Now looking at the Gigabyte M1600A I have no doubt what is going through your head: car stereo, car stereo, car stereo. Yes, that is what I thought too, and it’s obvious that with the M1600A, Gigabyte has gone for some retro early 80s Knight Rider cool. True, it’s a strange sight to see such a device poking out of your PC case - and the flip front does poke out about half an inch - but it’s not an unpleasant one, and it certainly has an element of the “wow” factor about it.

Just like a car stereo too, pressing a button at the top left of the device allows the facia to swing down, automatically opening the drive door behind it. The drive is capable of 16-speed DVD read and 24-speed CD-ROM read, but this unit does not write. This could be seen as a shortcoming, but Gigabyte has obviously positioned the M1600A to go alongside your burner and not to replace it. Besides, the drive itself is actually the most uninteresting part of the whole package, though throughout preliminary testing it was both fast and quiet, whether playing DVDs or ripping CDs and you should be safe in the knowledge it will let no one down with its performance.

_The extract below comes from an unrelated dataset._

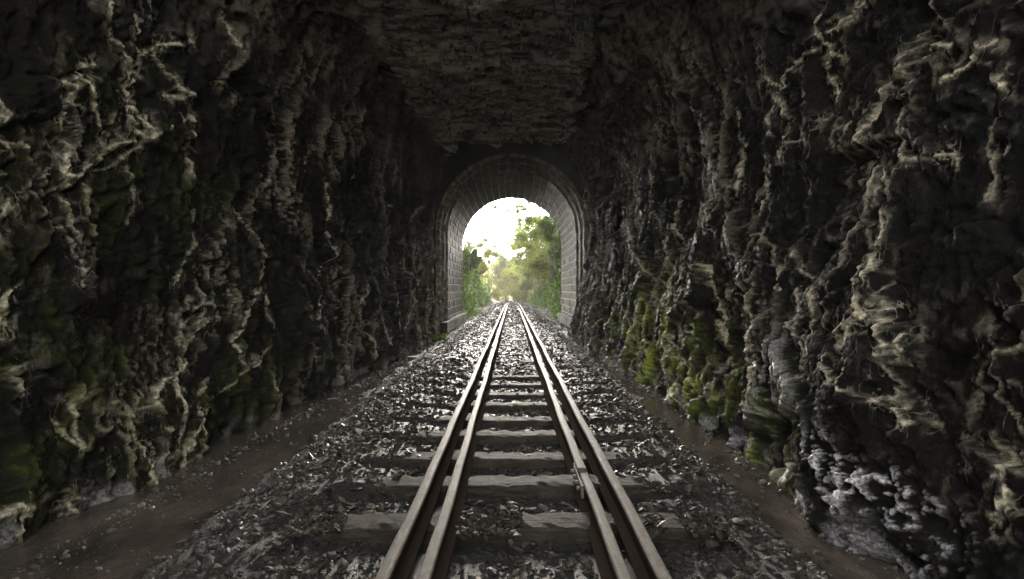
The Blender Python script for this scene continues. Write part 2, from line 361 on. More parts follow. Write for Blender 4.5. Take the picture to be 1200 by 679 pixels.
def wall_pts(lines, side):
    segs = []
    for l in lines:
        q = []
        for px, py in l:
            dx = abs(px-600); X0 = 2.72 if side < 0 else 2.22
            for _ in range(4):
                y = min(max(X0*FPX/dx, 1.6), 15); z = EYE + (339.5-py)*y/FPX
                i = np.argmin(np.abs(prof[:, 1]-z) + (10. if side < 0 else 0)*(prof[:, 0] > 0) + (10. if side > 0 else 0)*(prof[:, 0] < 0))
                kk = min(max((y-3)/11, 0), 1); X0 = abs(prof[i, 0])*(1-(.17 if side < 0 else .05)*kk)
            q.append((y, z))
        segs += list(zip(q[:-1], q[1:]))
    return segs
vein_highlight = np.zeros_like(D); zone = np.zeros_like(D)
wl = .045
U = Y + wl*noise(Y*5, Z*4, X*0, 201) + .025*noise(Y*16, Z*13, X*0, 202) + .010*noise(Y*45, Z*40, X*0, 204); W = Z + wl*noise(Y*5, Z*4, X*0+5, 203)
thick = .6 + .9*sstep(-.4, .5, noise(Y*3, Z*2.5, X*0, 210))
tone = sstep(-.45, .25, noise(Y*1.6, Z*1.4, X*0, 211))
for lines, side in ((LV, -1), (RV, 1)):
    rows = np.where((wL[:, 0] if side < 0 else wR[:, 0]) > .3)[0]; r0, r1 = rows[0], rows[-1]+1
    u, w = U[r0:r1], W[r0:r1]; best = np.full(u.shape, 9.)
    for (a, b) in wall_pts(lines, side):
        lo, hi = min(a[0], b[0])-.35, max(a[0], b[0])+.35
        c0, c1 = np.searchsorted(ys, lo), np.searchsorted(ys, hi)
        if c1 <= c0: continue
        uu, ww = u[:, c0:c1], w[:, c0:c1]; ax, az = b[0]-a[0], b[1]-a[1]; L2 = ax*ax+az*az+1e-9
        s = np.clip(((uu-a[0])*ax + (ww-a[1])*az)/L2, 0, 1)
        d = np.hypot((uu-a[0]-s*ax), ww-a[1]-s*az)
        best[:, c0:c1] = np.minimum(best[:, c0:c1], d)
    wd = np.maximum(.0095, .0015*Y[r0:r1])*thick[r0:r1]
    vv = np.clip(1.7*np.exp(-(best/wd)**2), 0, 1)
    halo = np.exp(-(best/(wd*6))**2)
    zone[r0:r1] = np.maximum(zone[r0:r1], np.exp(-(best/np.maximum(.06, .010*Y[r0:r1]))**2))
    D[r0:r1] += .012*np.exp(-(best/(wd*1.1))**2)
    n3 = np.clip(1-np.abs(noise(U[r0:r1]*9, W[r0:r1]*5, X[r0:r1]*0, 220))*9, 0, 1)
    vein_highlight[r0:r1] = np.maximum(vein_highlight[r0:r1], np.maximum(vv*(.35+.65*tone[r0:r1]), .75*halo*n3*tone[r0:r1]))
# own small streaks: thin vertical branching lines in patches
pm = sstep(.0, .45, fbm(Y*.9, Z*.7, X*0+8, 2, 230))
th = .5+.05*Y
for (fy, fz, s, a) in ((4.2, 1.4, 240, .65), (7.5, 2.6, 243, .6)):
    n = np.abs(noise((Y+.10*noise(Y*3, Z*3, X*0, s+9)+.03*noise(Y*12, Z*12, X*0, s+8))*fy, Z*fz, X*0+.5, s))
    l = np.clip(1-n/(.030*(1+.08*Y)), 0, 1)
    D += wW*.006*np.exp(-(n/.05)**2)*pm
    vein_highlight = np.maximum(vein_highlight, a*l*pm*wW*(.3+.7*tone))
vein_highlight *= wW + wC*.25
# normals from profile, put together
Xd, Yd, Zd = X + NX*D, Y + .35*wx*.4, Z + NZ*D
# edge highlights put into the colour: pieces that stand proud are painted paler
def blur(a, n):
    for ax in (0, 1):
        c = np.cumsum(np.concatenate([np.repeat(a.take([0], ax), n+1, ax), a, np.repeat(a.take([-1], ax), n, ax)], ax), ax, dtype=np.float64)
        a = (c.take(range(2*n+1, c.shape[ax]), ax) - c.take(range(0, c.shape[ax]-2*n-1), ax))/(2*n+1)
    return a
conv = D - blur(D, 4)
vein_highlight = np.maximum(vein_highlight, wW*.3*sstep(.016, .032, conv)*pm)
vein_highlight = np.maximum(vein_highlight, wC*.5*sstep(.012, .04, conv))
vein_highlight = np.clip(vein_highlight, 0, 1)
zone = np.clip(zone*.9 + .3*pm*wW, 0, 1)*(.25+.75*tone)
moss = np.zeros_like(D)
def spot(side, y, z, sy, sz, a):
    global moss
    m = (wR if side > 0 else wL)*a*np.exp(-((Y-y)/sy)**2-((Z-z)/sz)**2)
    moss = np.maximum(moss, m)
spot(1, 8.2, .4, 1.6, .9, 1.0); spot(1, 6.2, .2, 1.0, .55, .8); spot(1, 10.5, .4, 1.5, .8, .6); spot(1, 4.6, .1, .8, .5, .55)
spot(-1, 3.2, .5, 1.0, .9, .14); spot(-1, 5.5, .1, 1.5, .7, .15); spot(-1, 4.2, 2.0, 1.3, .8, .1); spot(-1, 14, 0, 1.0, 1.6, .4)
moss *= np.clip(.15+vein_highlight*1.4+sstep(.0, .02, conv)*.5, 0, 1)*sstep(-.3, .3, fbm(Y*3, Z*2.2, X*0, 3, 301))
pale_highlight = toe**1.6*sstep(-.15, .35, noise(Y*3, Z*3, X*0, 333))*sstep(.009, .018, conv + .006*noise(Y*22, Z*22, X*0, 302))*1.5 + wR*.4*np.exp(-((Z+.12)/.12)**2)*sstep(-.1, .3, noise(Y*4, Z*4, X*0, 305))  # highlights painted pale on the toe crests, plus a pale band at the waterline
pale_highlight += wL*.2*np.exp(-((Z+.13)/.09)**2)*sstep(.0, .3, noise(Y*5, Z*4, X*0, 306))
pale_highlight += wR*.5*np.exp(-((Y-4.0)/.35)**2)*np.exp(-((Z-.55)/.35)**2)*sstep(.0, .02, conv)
pale_highlight = np.clip(pale_highlight, 0, 1)

iL, iR = np.searchsorted(tt, T_L), np.searchsorted(tt, T_R+.1)
gy = np.abs(np.gradient(D, axis=1))/np.gradient(ys)[None, :]; vein_highlight *= 1/(1+(gy/1.3)**3); zone *= 1/(1+(gy/1.6)**3); pale_highlight *= 1/(1+(gy/2.5)**3)
pale = .8*blk + (1-.8*blk)*sstep(3.0, 4.8, Z)*(.35+.65*sstep(-.3, .3, noise(X*1.4, Y*1.4, Z*1.4, 501)))  # upper walls and hanging block lightened in colour to stand in for light
HOLE0, HOLE1 = 2.8, 6.1
def sheet(name, r0, r1, mat, keep=None):
    sl = slice(r0, r1)
    v = np.stack([Xd[sl], Yd[sl], Zd[sl]], -1).reshape(-1, 3)
    return link(name, v, grid_faces(r1-r0, len(ys), keep), mat, None, True,
                {'vein_highlight': vein_highlight[sl].ravel(), 'moss': moss[sl].ravel(), 'pale_highlight': pale_highlight[sl].ravel(), 'zone': zone[sl].ravel(), 'pale': pale[sl].ravel()})
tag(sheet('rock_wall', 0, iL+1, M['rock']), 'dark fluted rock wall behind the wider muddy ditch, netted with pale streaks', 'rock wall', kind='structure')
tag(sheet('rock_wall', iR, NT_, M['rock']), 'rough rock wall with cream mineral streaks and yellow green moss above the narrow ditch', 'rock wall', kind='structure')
yy = ys[:-1][None, :] + 0*tt[iL:iR][:, None]
edge = .35*noise(X[iL:iR, :-1]*1.7, Y[iL:iR, :-1]*1.7, Z[iL:iR, :-1]*0, 400)
keep = yy > 2.6+edge      # the roof starts ahead of the camera, out of the frame; left open behind that to let skylight in
tag(sheet('rock_ceiling', iL, iR+1, M['strata'], keep), 'flat tunnel roof of thin dark layered slabs', 'rock ceiling', kind='structure')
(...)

Beyond the drive itself, however, is where the real interest lies. What Gigabyte has designed is a self powered drive that can play DVDs, CDs and MP3 CDs without switching the computer on. Of course, there is little point in playing a movie when your graphics card and monitor are off, but there is a built in FM radio for good measure and the whole thing can be controlled by the supplied remote control.

In practice, how Gigabyte has powered the drive is by linking it to a card that mounts in a PCI slot and provides a slot for a 12V AC adaptor. Also on the back of the card is an FM aerial connector and two audio ports to which you must connect your speakers, while an internal cable hooks up to your soundcard. All of this is relatively straight forward and in use, it works very well.

So with the PC turned off, what you have is effectively an advanced Hi-Fi and this is where the LCD on the front of the drive becomes important. Thankfully, the display is large enough to support the two fixed level indicators as well as scroll good sized text across along the bottom and it seems that almost everything you do is greeted by one scrolling message or another.